El Domingo de Ramos pone sobre la mesa, por lo tanto, una cuestión muy seria: que la adhesión al proyecto y a la persona de Jesús siempre serán, al final, opciones profundamente personales. No se puede ser cristiano por ósmosis, porque lo es la persona que tengo al lado, o porque nací en una sociedad donde lo habitual era serlo. Formar parte de una muchedumbre que aclama al Señor no garantiza en absoluto que yo haya asimilado, realmente, lo que significa el evangelio. Cantar cantos de alabanza a Jesús en un estadio repleto de gente donde se está celebrando una misa multitudinaria tampoco. Pueden ser experiencias estimulantes y hermosas, pero no pueden reemplazar, jamás, una vivencia mucho más personal y comprometida de la fe.

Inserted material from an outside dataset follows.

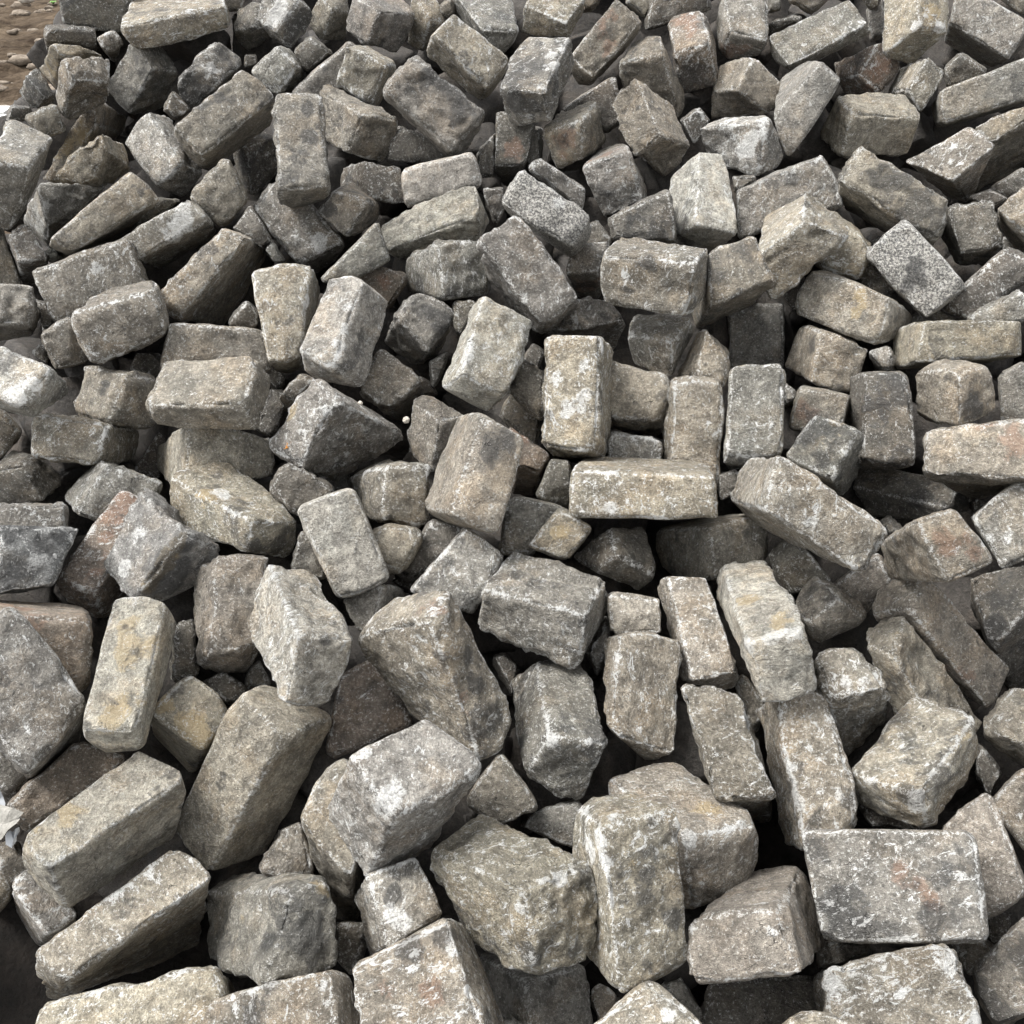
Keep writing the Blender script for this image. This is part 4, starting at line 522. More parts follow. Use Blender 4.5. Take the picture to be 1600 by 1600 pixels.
FILL=[[-1069,2923,966],[-85,2969,967],[39,2969,972],[588,3107,941],[825,3072,940],[1190,2988,955],[-1189,2923,857],[-1117,2948,871],[-982,2950,873],[-815,2893,908],[-681,2929,891],[-581,2926,905],[-490,2942,894],[-344,2941,847],[-179,2962,872],[-80,2867,879],[71,2903,892],[192,2917,886],[297,2833,881],[413,2835,884],[560,2926,909],[647,2949,895],[785,2949,892],[913,2992,883],[1060,2912,856],[1171,2938,884],[1297,2915,868],[-1232,2849,752],[-1098,2884,753],[-968,2900,776],[-825,2847,805],[-705,2728,803],[-561,2735,782],[-470,2745,797],[-311,2688,808],[-178,2704,808],[-70,2709,809],[53,2717,822],[171,2757,787],[269,2745,769],[428,2748,771],[520,2767,799],[645,2809,814],[760,2831,796],[949,2857,796],[1050,2821,798],[1146,2857,794],[1306,2830,780],[-1122,2624,731],[-1119,2826,671],[-999,2802,636],[-834,2770,696],[-686,2595,751],[-553,2564,737],[-410,2529,713],[-285,2630,730],[-175,2460,737],[-98,2574,708],[38,2576,712],[149,2559,726],[285,2664,730],[428,2683,678],[532,2699,702],[670,2644,718],[756,2544,743],[839,2546,746],[959,2616,732],[1088,2623,743],[1224,2607,724],[-1155,2536,631],[-976,2504,666],[-870,2372,652],[-750,2487,656],[-652,2504,651],[-510,2479,615],[-431,2409,665],[-314,2429,666],[-167,2403,655],[-92,2526,639],[39,2524,636],[163,2377,660],[254,2389,676],[350,2402,677],[511,2384,674],[598,2381,669],[700,2343,670],[814,2427,672],[987,2477,644],[1134,2552,643],[1240,2540,626],[-1110,2469,535],[-935,2335,609],[-805,2281,571],[-727,2348,593],[-633,2412,570],[-539,2426,574],[-432,2364,589],[-313,2339,556],[-184,2185,616],[-94,2229,644],[15,2200,603],[165,2249,640],[278,2242,630],[344,2218,617],[448,2212,596],[556,2198,626],[683,2240,627],[815,2263,576],[969,2426,571],[1041,2284,587],[1132,2285,588],[-1239,2403,453],[-1049,2182,501],[-934,2233,520],[-799,2154,507],[-698,2213,493],[-622,2221,504],[-513,2302,501],[-394,2287,479],[-292,2278,469],[-194,2145,558],[-37,2097,573],[25,2094,587],[135,2151,535],[225,2160,547],[345,2179,548],[462,2063,549],[579,2113,558],[635,2116,562],[791,2188,530],[883,2112,541],[1013,2156,538],[1063,2106,533],[-1054,1986,474],[-1063,2144,446],[-871,1992,496],[-769,2042,472],[-720,2170,431],[-603,2158,415],[-429,1952,536],[-374,1947,529],[-279,2037,481],[-178,1957,504],[-45,1998,525],[63,2106,470],[134,2093,452],[247,2102,464],[356,2008,471],[431,2031,500],[557,2063,487],[684,2040,455],[778,2044,480],[878,2045,481],[963,2054,494],[988,1931,518],[-1021,1897,449],[-970,1899,452],[-840,1882,466],[-752,1864,440],[-649,1873,459],[-561,1875,447],[-426,1896,457],[-343,1913,411],[-259,1945,409],[-163,1958,429],[-58,1892,410],[50,1901,437],[133,1889,419],[218,1997,402],[369,1958,395],[464,1961,400],[523,1961,400],[651,1958,430],[719,1867,427],[794,1894,466],[875,1834,460],[-839,1668,467],[-789,1745,416],[-689,1748,417],[-602,1757,431],[-544,1793,406],[-443,1776,400],[-373,1857,351],[-255,1886,325],[-178,1881,319],[-50,1828,369],[33,1720,447],[150,1804,386],[218,1787,362],[315,1807,394],[395,1710,433],[510,1755,413],[628,1826,394],[703,1727,426],[770,1725,428],[831,1670,440],[904,1643,496],[-847,1617,390],[-804,1683,331],[-736,1691,337],[-620,1693,340],[-559,1734,339],[-443,1736,310],[-355,1746,324],[-258,1730,301],[-129,1611,374],[-82,1664,364],[34,1651,345],[129,1649,346],[239,1758,320],[350,1739,302],[396,1625,394],[500,1605,365],[580,1671,350],[664,1677,330],[786,1693,352],[870,1648,363],[966,1640,352],[-843,1571,323],[-810,1646,283],[-730,1651,281],[-613,1633,256],[-480,1440,385],[-443,1677,225],[-338,1689,242],[-222,1589,301],[-142,1551,345],[-69,1608,284],[46,1608,284],[129,1596,274],[203,1547,354],[302,1539,306],[365,1552,325],[472,1518,348],[565,1609,280],[665,1644,282],[771,1641,278],[854,1584,272],[930,1583,270],[-857,1386,322],[-808,1388,318],[-733,1402,315],[-653,1414,331],[-547,1359,357],[-466,1380,343],[-389,1384,349],[-291,1449,286],[-228,1467,264],[-118,1478,279],[-68,1388,355],[16,1376,355],[123,1373,338],[189,1493,277],[289,1474,251],[386,1499,249],[453,1459,281],[598,1583,195],[672,1527,213],[750,1535,225],[838,1555,222],[922,1557,233],[-860,1356,279],[-799,1348,262],[-700,1360,255],[-649,1373,273],[-547,1298,297],[-429,1308,323],[-363,1346,296],[-294,1397,212],[-229,1424,202],[-154,1412,185],[-62,1375,258],[44,1366,247],[115,1355,257],[189,1436,214],[316,1418,193],[385,1422,199],[433,1366,272],[532,1370,277],[561,1296,322],[660,1274,308],[769,1354,274],[889,1378,254],[-809,1168,311],[-797,1298,192],[-712,1303,198],[-611,1305,202],[-537,1239,250],[-462,1243,255],[-366,1237,266],[-267,1199,279],[-181,1200,281],[-121,1309,165],[-57,1325,187],[10,1322,183],[94,1317,202],[193,1312,195],[279,1252,249],[357,1271,257],[437,1252,231],[486,1262,246],[583,1247,273],[660,1212,259],[792,1311,183],[882,1314,160],[-803,1188,228],[-752,1176,210],[-678,1180,214],[-601,1186,193],[-516,1183,188],[-434,1185,191],[-381,1186,193],[-253,1143,270],[-184,1128,249],[-137,1132,254],[-60,1276,118],[54,1271,110],[108,1195,176],[188,1245,165],[289,1222,187],[378,1242,115],[427,1223,189],[497,1191,196],[562,1127,238],[637,1190,227],[806,1289,128],[-756,1134,150],[-652,1138,139],[-577,1140,127],[-532,1142,130],[-452,1156,150],[-347,1127,186],[-286,1087,209],[-206,1080,201],[-129,1092,212],[-44,1097,190],[42,1088,182],[120,1104,206],[157,1072,206],[244,1087,228],[364,1219,62],[432,1211,50],[538,1221,65],[557,1102,202],[672,1152,135],[733,1157,143],[811,1155,139],[-741,1098,98],[-679,1082,88],[-577,1111,86],[-520,1104,76],[-459,1098,67],[-344,1047,140],[-277,1133,22],[-223,1128,6],[-95,957,240],[-58,995,196],[8,1058,139],[100,1053,133],[186,1034,152],[254,1036,155],[610,1148,26],[674,1097,56],[733,1114,81],[-729,1028,41],[-652,1022,33],[-540,983,122],[-500,999,53],[-403,1003,78],[-102,908,199],[-58,1014,76],[38,1008,68],[120,1020,85],[184,945,159],[228,954,172],[629,1041,51],[682,979,108],[-33,936,68],[17,922,49],[104,890,103],[178,912,91],[220,882,123],[613,936,84],[678,946,73],[735,945,72],[-100,897,13],[-54,893,7],[15,893,7],[388,862,69],[446,894,24],[526,881,6],[688,899,6],[-1196,3088,911],[-1020,3064,943],[-667,3099,953],[-534,3083,902],[-370,3144,945],[-213,3140,952],[-16,3073,928],[190,3146,891],[507,3221,913],[708,3193,921],[859,3126,903],[1010,3160,931],[1140,3097,920],[1354,3088,924],[-1186,3027,791],[-1039,3019,763],[-854,2964,782],[-661,3012,817],[-490,3009,800],[-358,3035,790],[-186,3040,790],[9,2957,816],[131,2900,799],[312,2909,811],[458,2908,803],[657,2933,800],[858,3009,820],[1018,3074,809],[1159,3002,784],[1355,3007,807],[-1266,2739,703],[-1206,2894,675],[-1005,2956,664],[-845,2873,653],[-634,2681,712],[-467,2683,740],[-356,2743,699],[-149,2595,737],[24,2776,714],[119,2654,704],[338,2754,667],[507,2822,686],[646,2808,673],[776,2703,716],[923,2615,718],[1065,2714,681],[1247,2719,692],[-1271,2644,594],[-1132,2622,563],[-908,2501,625],[-788,2574,589],[-620,2584,574],[-486,2591,584],[-309,2541,634],[-138,2558,595],[-9,2619,580],[142,2492,629],[291,2486,605],[432,2488,608],[556,2491,635],[739,2442,630],[843,2447,647],[1066,2566,579],[1227,2652,594],[-1252,2552,463],[-1118,2529,434],[-894,2376,513],[-741,2368,543],[-590,2370,545],[-481,2422,480],[-275,2259,530],[-133,2271,561],[-25,2305,560],[120,2279,526],[272,2293,545],[422,2321,560],[570,2325,565],[714,2315,555],[896,2354,514],[971,2272,578],[1151,2377,528],[-1173,2247,403],[-1022,2251,408],[-805,2099,473],[-759,2267,378],[-613,2279,395],[-380,2045,478],[-292,2152,454],[-137,2163,469],[-12,2103,474],[117,2203,417],[305,2218,459],[433,2139,464],[567,2171,449],[687,2185,469],[784,2104,508],[965,2155,446],[1042,2041,485],[-1083,1984,381],[-918,1972,369],[-793,1973,404],[-712,2213,301],[-534,1991,401],[-391,1990,399],[-301,2030,338],[-115,1991,361],[-26,2035,376],[125,2089,342],[272,2075,322],[433,2052,339],[557,2062,352],[663,2032,336],[778,1964,374],[910,1943,424],[1003,1918,414],[-953,1746,382],[-868,1812,323],[-752,1834,350],[-657,1828,341],[-496,1864,334],[-416,1862,331],[-294,1963,244],[-165,1958,236],[-2,1789,351],[141,1884,309],[278,1880,303],[391,1862,294],[472,1741,367],[598,1814,339],[745,1818,364],[864,1774,337],[952,1718,411],[-958,1680,288],[-877,1750,234],[-772,1753,235],[-613,1744,222],[-472,1602,307],[-387,1792,199],[-255,1779,217],[-150,1677,288],[-20,1707,234],[129,1730,271],[225,1733,274],[377,1694,256],[470,1690,295],[605,1729,241],[729,1760,256],[863,1730,214],[961,1705,253],[-893,1482,261],[-803,1501,265],[-683,1516,286],[-537,1447,291],[-432,1484,301],[-371,1558,224],[-253,1585,224],[-149,1577,229],[-21,1442,315],[125,1505,292],[208,1565,188],[329,1604,207],[476,1560,216],[555,1488,251],[728,1671,129],[869,1617,151],[864,1474,285],[-881,1432,189],[-799,1433,167],[-665,1429,161],[-543,1370,207],[-443,1349,234],[-350,1372,219],[-229,1494,111],[-115,1466,118],[-21,1446,168],[98,1435,179],[232,1426,166],[346,1514,134],[437,1453,152],[541,1365,221],[634,1364,234],[769,1419,175],[888,1453,167],[-832,1241,240],[-729,1291,181],[-646,1311,161],[-522,1302,148],[-443,1293,154],[-332,1302,171],[-230,1271,194],[-97,1381,76],[-10,1382,77],[87,1359,71],[226,1373,91],[316,1310,122],[433,1324,142],[521,1307,117],[618,1252,191],[775,1365,98],[894,1385,70],[-863,1229,107],[-743,1224,87],[-635,1233,68],[-544,1232,67],[-426,1236,83],[-321,1164,127],[-207,1182,144],[-100,1306,1],[-22,1310,7],[88,1188,108],[187,1155,134],[301,1252,57],[572,1305,2],[601,1196,145],[729,1248,81],[-720,1162,11],[-422,1157,14],[-108,1029,151],[-24,1134,57],[77,1122,40],[215,1107,64],[278,1107,65],[-86,983,50],[199,1000,58]]
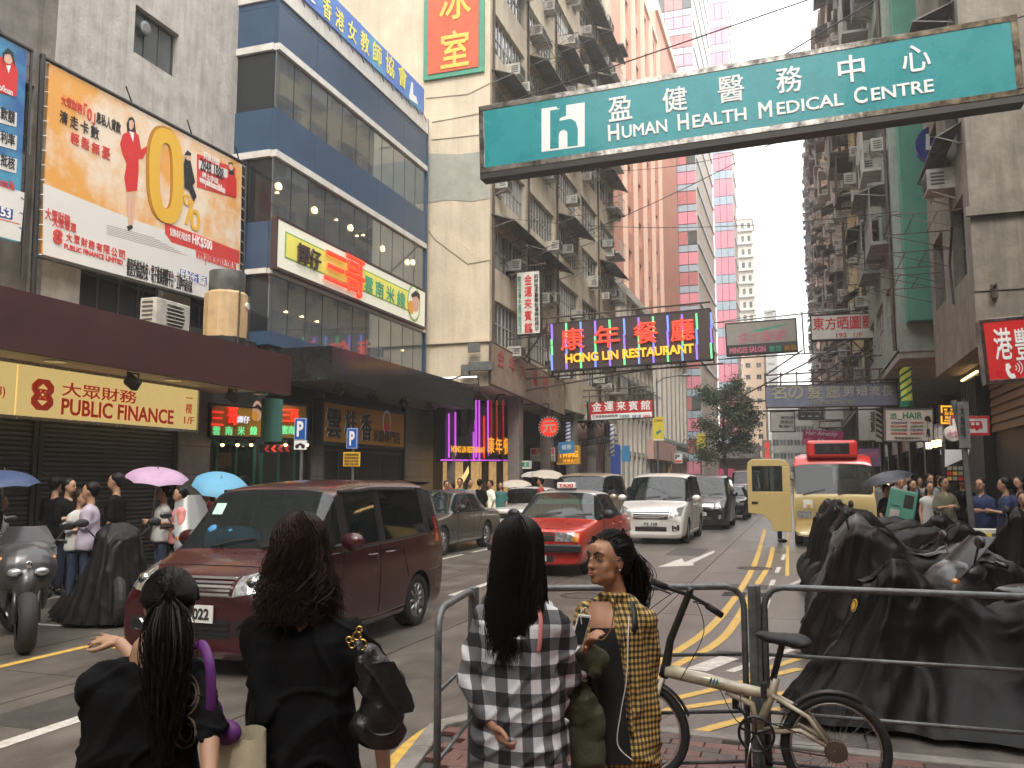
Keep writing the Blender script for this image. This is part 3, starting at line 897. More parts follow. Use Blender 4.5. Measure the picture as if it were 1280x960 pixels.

De hecho, algo que subraya precisamente la fiesta del Domingo de Ramos es el peligro que implican las muchedumbres, que es el peligro de dejar de pensar por uno mismo y de dejarse arrastrar por el sentir de una mayoría enfervorecida, ya sea a favor o en contra de algo, o de alguien. Aldous Huxley, el famoso autor de Un mundo feliz, meditó a lo largo de toda su obra sobre estos asuntos. En Los demonios de Loudun (un libro suyo menos conocido, pero no menos extraordinario) afirma: «Formar parte de una multitud es el mejor antídoto que existe en contra del pensamiento independiente».
Hoy bendecimos palmas y las agitamos al aire aclamando a Jesús. Pero es bueno recordar que en ellas no todo es fiesta y jolgorio. En ellas también hay preguntas. De haber estado yo en Jerusalén aquellos días, ¿qué hubiese hecho cuando, después de aclamar al Mesías, lo viera preso en manos de las autoridades? ¿Hubiese sumado mi voz a los que pedían su muerte? ¿O hubiese intercedido por él, como la mujer de Pilato, o le habría ayudado a llevar la cruz, como Simón de Cirene? ¿Sigo a Jesús como parte de una muchedumbre (volátil, de opinión cambiante) o como resultado de un convencimiento propio, madurado y meditado en mi interior?